David Rudder, 1990 (Sire cd). I wouldn't have thought a soca artist of David Rudder's stature should want to dilute his music for perceived crossover appeal. Nor would I have imagined he'd be so inept at the trick. In "Calypso Rising," the most self-congratulatory anthem since Whitney Houston's "Greatest Love," he brags "My calpyso headed for stardom real quick, because it is world music." As in Weekly World News or "We Are The World," I guess he means the lowest common denominator. Even a South African solidarity song, "Johannesburg Woman," becomes an egocentric invitation to seduction. "Let your passion touch the sky like when you're in the war," he suggests, ignoring the minor inconveniences of armed struggle.

Mad Professor, Science & the Witchdoctor (Ariwa/RAS cd). I know, I know. It's a cultural thing. But a lot of supposedly wicked dub strikes me as roller rink material. This, however, is pure aggression, ectoplasmic voice, stropping razor psychedlia and bowels of hell bass. Sharp as Adrian Sherwood but without the poison tip.

Macka-B, Buppie Culture (Ariwa/RAS cd). Other rappers may have more wit and better rhymes, but none has Macka's amusing encyclopedic approach to wordplay. "Food Scandal"'s warning of a British salmonilla outbreak is conveyed via a comprehensive list of the many ways to safely cook an egg. "Respect Our Mothers" (now there's a seldom-heard subject) catalogs the trials and tribulations of motherhood. In this manner serious messages get across easy as pie, greased along by the Mad Professor's appropriately puckish production. Put this on your Top 20.

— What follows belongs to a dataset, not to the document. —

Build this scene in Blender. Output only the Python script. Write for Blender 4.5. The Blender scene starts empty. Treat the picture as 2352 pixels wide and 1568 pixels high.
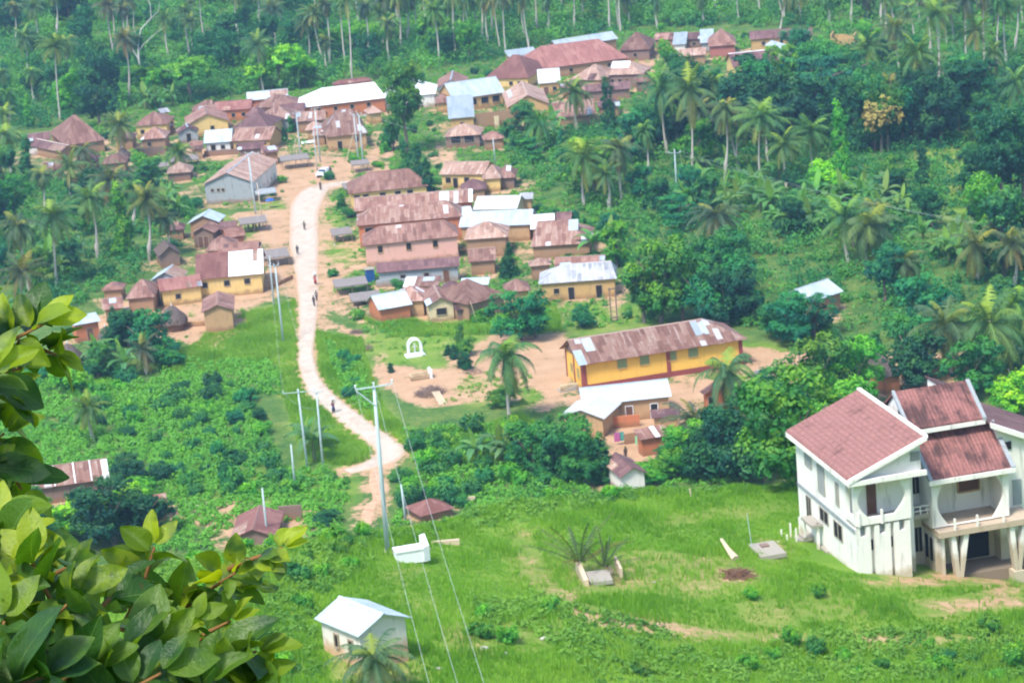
import bpy, math, random
import numpy as np
from mathutils import Vector, Matrix, Euler
random.seed(7); rng = np.random.default_rng(7)
S = bpy.context.scene
# ---------------- camera, sky, sun, exposure ----------------
PITCH, ROLL, FPX, CAMZ = math.radians(15.3), math.radians(5.0), 6000.0, 102.0   # FPX for a 2352 px wide frame
fw = np.array([0, math.cos(PITCH), -math.sin(PITCH)])
wv = np.array([0, math.sin(PITCH), math.cos(PITCH)])
rv = math.cos(ROLL) * np.array([1., 0, 0]) - math.sin(ROLL) * wv
uv = math.sin(ROLL) * np.array([1., 0, 0]) + math.cos(ROLL) * wv
CAM = np.array([0, 0, CAMZ])
cd = bpy.data.cameras.new('camera'); cam = bpy.data.objects.new('camera', cd)
S.collection.objects.link(cam); S.camera = cam
cam.matrix_world = Matrix(((rv[0], uv[0], -fw[0], 0), (rv[1], uv[1], -fw[1], 0), (rv[2], uv[2], -fw[2], CAMZ), (0, 0, 0, 1)))
cd.sensor_width = 36; cd.lens = 36 * FPX / 2352; cd.clip_start = .3; cd.clip_end = 20000
cd.dof.use_dof = True; cd.dof.focus_distance = 9.0; cd.dof.aperture_fstop = 15
W = bpy.data.worlds.new('World'); S.world = W; W.use_nodes = True
wn = W.node_tree.nodes; wl = W.node_tree.links; bg = wn['Background']
sky = wn.new('ShaderNodeTexSky'); sky.sky_type = 'NISHITA'; sky.sun_disc = False
SUN_EL, SUN_AZ = math.radians(58), math.radians(215)     # azimuth clockwise from +Y: behind the camera, to its left
sky.sun_elevation = SUN_EL; sky.sun_rotation = SUN_AZ; sky.air_density = 1.0; sky.dust_density = 1.2; sky.ozone_density = 1.0
wl.new(sky.outputs[0], bg.inputs[0]); bg.inputs[1].default_value = 0.15
sl = bpy.data.lights.new('sun', 'SUN'); sl.energy = 2.4; sl.angle = math.radians(12); sl.color = (1, .94, .84)
so = bpy.data.objects.new('sun', sl); S.collection.objects.link(so)
sd = Vector((math.sin(SUN_AZ) * math.cos(SUN_EL), math.cos(SUN_AZ) * math.cos(SUN_EL), math.sin(SUN_EL)))
so.rotation_euler = sd.to_track_quat('Z', 'Y').to_euler(); so.location = (0, 0, 300)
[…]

Fela Anikulapo Kuti & Egypt '80, ODOO (Shanachie 60-min. cd). Complaining that Fela hasn't altered his formula in years is like grousing that the pyramids never move. This Nigerian enormous band knows its way blindfold through a groove that the nth time around still keeps me inching up the volume. What's lacking in fire bubbles in rancorous stew of anti-government insults just clownish enough to loosen the ensemble an institutional notch.